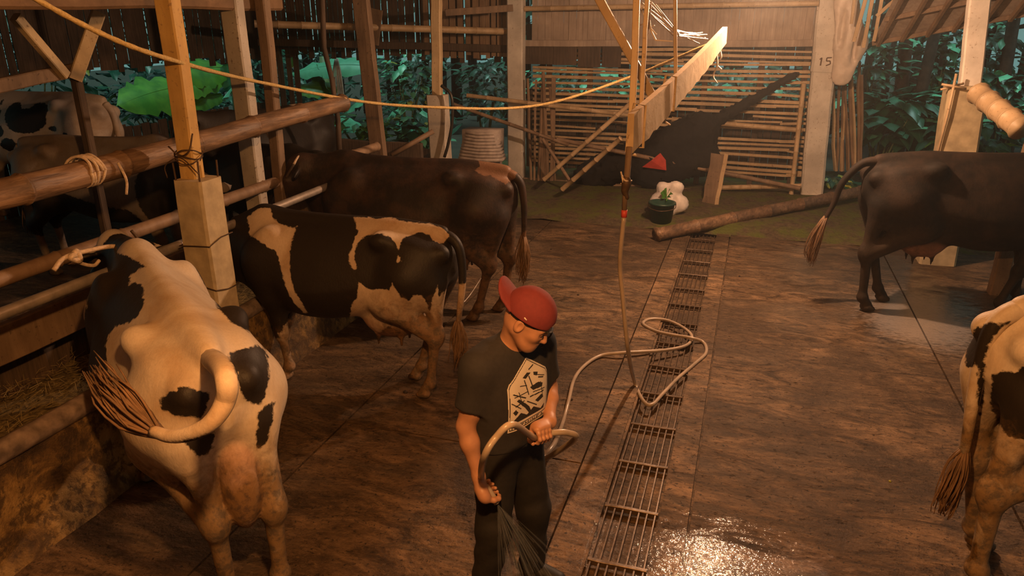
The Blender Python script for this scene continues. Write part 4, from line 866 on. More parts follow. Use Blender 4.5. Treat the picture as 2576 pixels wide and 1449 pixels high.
# ------------------------------------------------------------------ cattle
def cow(name, label, loc, hdg, s, hide, base=-1., vox=.014, feet=None, poll=(1.18, 0, 1.34), muz=(1.52, 0, .98), tail=None, switch=None,
        udder=None, patches=(), blobs=(), group=None, dirt=1., ears=True, eyes=False, fat=1., noleg=(), withers=0., hair=90, uk=.06):
    root = empty(name, loc, hdg, label, 'cow', group)
    ft = {'HL': (-.76, .15), 'HR': (-.70, -.15), 'FL': (.54, .15), 'FR': (.60, -.15)}; ft.update(feet or {})
    F = Field()
    F.loft([(-.93, 1.14, 1.00, .03), (-.89, 1.25, .92, .11), (-.80, 1.315, .84, .175), (-.62, 1.345, .74, .235), (-.44, 1.365, .67, .265), (-.2, 1.345, .60, .315*fat),
            (.05, 1.33, .55, .355*fat), (.28, 1.33, .55, .345*fat), (.5, 1.35, .59, .275), (.66, 1.34+withers, .64, .215), (.80, 1.28+withers, .74, .15), (.90, 1.18, .86, .05)], top=.34, ex=2.15)
    F.cone((-.84, 0, 1.30), (.62, 0, 1.335), .028, .032, .07)
    for y in (1, -1):
        F.ell((-.43, y*.21, 1.258), (.055, .035, .035), .08)            # hook bones
        F.cone((-.43, y*.19, 1.24), (-.84, y*.12, 1.17), .035, .035, .10)
        F.ell((-.875, y*.115, 1.16), (.045, .04, .045), .07)            # pin bones
        F.ell((-.17, y*.45, 1.17), (.17, .10, .10), .13, op='s')        # hollow of the flank
        F.ell((-.645, y*.165, .98), (.205, .115, .25), .09)             # thigh
        F.ell((.52, y*.20, 1.02), (.15, .085, .26), .10, Matrix.Rotation(R(-14), 3, 'Y').to_quaternion())
    for key in ('HL', 'HR'):
        if key in noleg: continue
        y = 1 if key[1] == 'L' else -1; fx, fy = ft[key]
        stf = (-.47, y*.19, .78); hk = (-.80*.35+(fx-.045)*.65, fy*.8+y*.15*.2, .50)
        F.cone((-.60, y*.17, .98), stf, .17, .115, .09); F.cone(stf, hk, .105, .056, .09)
        F.cone((-.80, y*.13, .93), (hk[0]-.02, hk[1], .56), .085, .034, .08)
        F.ell((hk[0]-.012, hk[1], .50), (.052, .045, .065), .04); F.ell((hk[0]-.045, hk[1], .55), (.028, .026, .04), .04)
        F.cone(hk, (fx, fy, .13), .044, .034, .03); F.ell((fx, fy, .125), (.045, .047, .045), .03)
        F.cone((fx, fy, .12), (fx+.05, fy, .055), .036, .042, .03)
        for q in (.024, -.024): F.cone((fx+.035, fy+q, .036), (fx+.09, fy+q*1.1, .026), .038, .026, .008)
    for key in ('FL', 'FR'):
        if key in noleg: continue
        y = 1 if key[1] == 'L' else -1; fx, fy = ft[key]
        kn = (.53*.35+fx*.65+.01, fy*.85+y*.17*.15, .40)
        F.cone((.60, y*.17, 1.02), (.50, y*.18, .74), .125, .10, .09); F.cone((.50, y*.175, .74), kn, .088, .05, .06)
        F.ell(kn, (.052, .048, .06), .04); F.cone(kn, (fx, fy, .12), .037, .032, .03); F.ell((fx, fy, .12), (.042, .043, .042), .03)
        F.cone((fx, fy, .12), (fx+.045, fy, .055), .034, .04, .03)
        for q in (.024, -.024): F.cone((fx+.03, fy+q, .036), (fx+.085, fy+q*1.1, .026), .038, .026, .008)
    p = np.array(poll, float); m_ = np.array(muz, float); d = (m_-p)/np.linalg.norm(m_-p)
    sd = np.cross((0, 0, 1.), d); sd /= np.linalg.norm(sd); un = np.cross(d, sd)
    w0 = np.array((.62, 0, 1.20+withers)); w1 = np.array((.74, 0, .92)); nk = p-d*.02
    n1 = np.cross((nk-w0), (0, 0, 1.)); n1 /= np.linalg.norm(n1)
    F.cone(w0, nk+(0, 0, -.02), .16, .085, .10, (n1, .62)); F.cone(w1, p+d*.10-un*.11, .20, .085, .12, (n1, .6))
    F.cone((w0+w1)/2, p-un*.06, .19, .10, .10, (n1, .66))
    F.cone(p, p+d*.20, .098, .088, .06, (sd, .95)); F.cone(p+d*.18, m_, .088, .068, .06, (sd, .9)); F.cone(p+d*.08-un*.09, m_-un*.035-d*.02, .078, .05, .06, (sd, .85))
    F.ell(m_+d*.01, (.062, .068, .055), .04)
    for y in (1, -1):
        if ears:
            e0 = p+sd*y*.09+d*.03-un*.01; e1 = e0+sd*y*.17-un*.03-d*.01
            F.cone(e0, (e0+e1)/2, .024, .052, .02, (un, .4)); F.cone((e0+e1)/2, e1, .052, .012, .02, (un, .4))
        F.ell(p+d*.15+sd*y*.082+un*.045, (.045, .03, .03), .04)
    if udder:
        for c, r in udder: F.ell(c, r, uk)
        c = np.array(udder[0][0]); r = udder[0][1]
        for a, b_ in ((.4, .45), (.4, -.45), (-.4, .45), (-.4, -.45)):
            q = c+np.array((a*r[0], b_*r[1], -r[2]*.85)); F.cone(q, q+(0, 0, -.07), .018, .012, .03)
    V, Q = F.mesh(vox); V = relax(V, Q, 2)
    nv = len(V); ex = MB()
    if tail is not None:
        tp = spline(tail, 7); n = len(tp); ex.tube(tp, [.028*(1-i/(n-1))**1.2+.019 for i in range(n)], 10)
    P3 = np.vstack([V, np.array(ex.v)]) if ex.v else V
    o = meshobj('body', V*s, Q, hide, root, None if not ex.v else type('E', (), {'v': [tuple(np.array(v)*s) for v in ex.v], 'f': ex.f}))
    nm = np.zeros(len(o.data.vertices)*3, np.float32); o.data.vertices.foreach_get('normal', nm); nm = nm.reshape(-1, 3)
    pv = np.full(len(P3), float(base))
    for (dr, poly, sg) in patches:
        # outlines are spread over the hide as cones from a point beside the animal
        vp = np.array(dr, float); pl = np.array(poly)-vp; dr = -pl.mean(0); D_ = np.linalg.norm(dr); dr /= D_; a = np.cross(dr, (0, 0, 1.)); a /= np.linalg.norm(a); b_ = np.cross(a, dr)
        W_ = P3-vp; uv = lambda w: np.stack([(w@a)/(w@dr), (w@b_)/(w@dr)], 1)*-D_
        q = poly_sd(uv(W_), uv(pl)); q = np.minimum(q, (-(nm*W_).sum(1)/np.linalg.norm(W_, axis=1)+.12)*.4)
        pv = np.maximum(pv, q) if sg > 0 else np.minimum(pv, -q)
    for (c, r, sg) in blobs:
        q = (1-np.sqrt((((P3-np.array(c))/np.array(r))**2).sum(1)))*min(r); pv = np.maximum(pv, q) if sg > 0 else np.minimum(pv, -q)
    setattr_f(o.data, 'patch', np.clip(pv, -.3, .3))
    z = P3[:, 2]; x = P3[:, 0]; legs = np.clip((.62-z)/.35, 0, 1)*.75; rear = np.clip((.95-z)/.3, 0, 1)*np.clip((-.15-x)/.35, 0, 1)*.8
    hoof = (z < .065)*1.
    setattr_f(o.data, 'dirt', np.clip(np.maximum(np.maximum(legs, rear)*dirt, hoof), 0, 1))
    pk = np.zeros(len(P3))
    if udder:
        for c, r in udder: pk = np.maximum(pk, np.clip((1.12-np.sqrt((((P3-np.array(c))/np.array(r))**2).sum(1)))*6, 0, 1)*.75)
        pk *= np.clip((.13-np.abs(P3[:, 1])+.05)*20, 0, 1)*np.clip((.98-P3[:, 2])*8, 0, 1)
    setattr_f(o.data, 'pink', pk)
    if switch is not None:
        mb = MB(); sp = [np.array(q, float) for q in switch]
        for i in range(hair):
            j = np.array([rnd.gauss(0, 1) for _ in range(3)]); L = rnd.uniform(.6, 1.); ph = rnd.uniform(0, 6); pts = []
            for k in range(7):
                t = k/6*L*(len(sp)-1); a_ = min(int(t), len(sp)-2); c = sp[a_]+(sp[a_+1]-sp[a_])*(t-a_); pts.append((c+j*.024*math.sin(k/6*2.0+.25)+np.array((math.sin(ph+k), math.cos(ph+k*.9), 0))*.006*k/3)*s)
            mb.tube(pts, [.0065*(1-k/7)+.001 for k in range(7)], 5)
        h = mb.build('tail_switch', M['switch'], root, True)
    if eyes:
        for y in (1, -1):
            mb = MB(); c = (p+d*.155+sd*y*.098+un*.045)*s; mb.tube([c-sd*.02, c-sd*.01, c, c+sd*.01, c+sd*.016] if y > 0 else [c+sd*.02, c+sd*.01, c, c-sd*.01, c-sd*.016], [.004, .019, .022, .016, .003], 10); mb.build('eye', M['black'], root, True)
    return root
M['switch'] = plain('tail_hair', (.16, .09, .045), .7, var=.4)
HOL = coatmat('black_and_white_hide')
HOL_B = coatmat('black_and_white_hide_muddy', white=(.56, .43, .31), dirt=(.17, .085, .035))
BRN = coatmat('dark_brown_hide', white=(.17, .09, .052), black=(.017, .011, .008), brown=(.045, .024, .015), dirt=(.13, .07, .035))
BLK = coatmat('near_black_hide', white=(.30, .19, .12), black=(.008, .0055, .004), brown=(.024, .014, .009), dirt=(.04, .026, .017), rough=.75)
GRY = coatmat('dull_grey_hide', white=(.25, .21, .185), black=(.03, .026, .025), dirt=(.06, .04, .03))
def body_xy(o_loc, hdg, w, s):
    q = _rz(np.array(w)-np.array(o_loc), -hdg)/s; return tuple(q)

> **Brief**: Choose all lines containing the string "from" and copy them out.

> **Right answer**:
The Blender Python script for this scene continues. Write part 4, from line 866 on. More parts follow. Use Blender 4.5. Treat the picture as 2576 pixels wide and 1449 pixels high.
        # outlines are spread over the hide as cones from a point beside the animal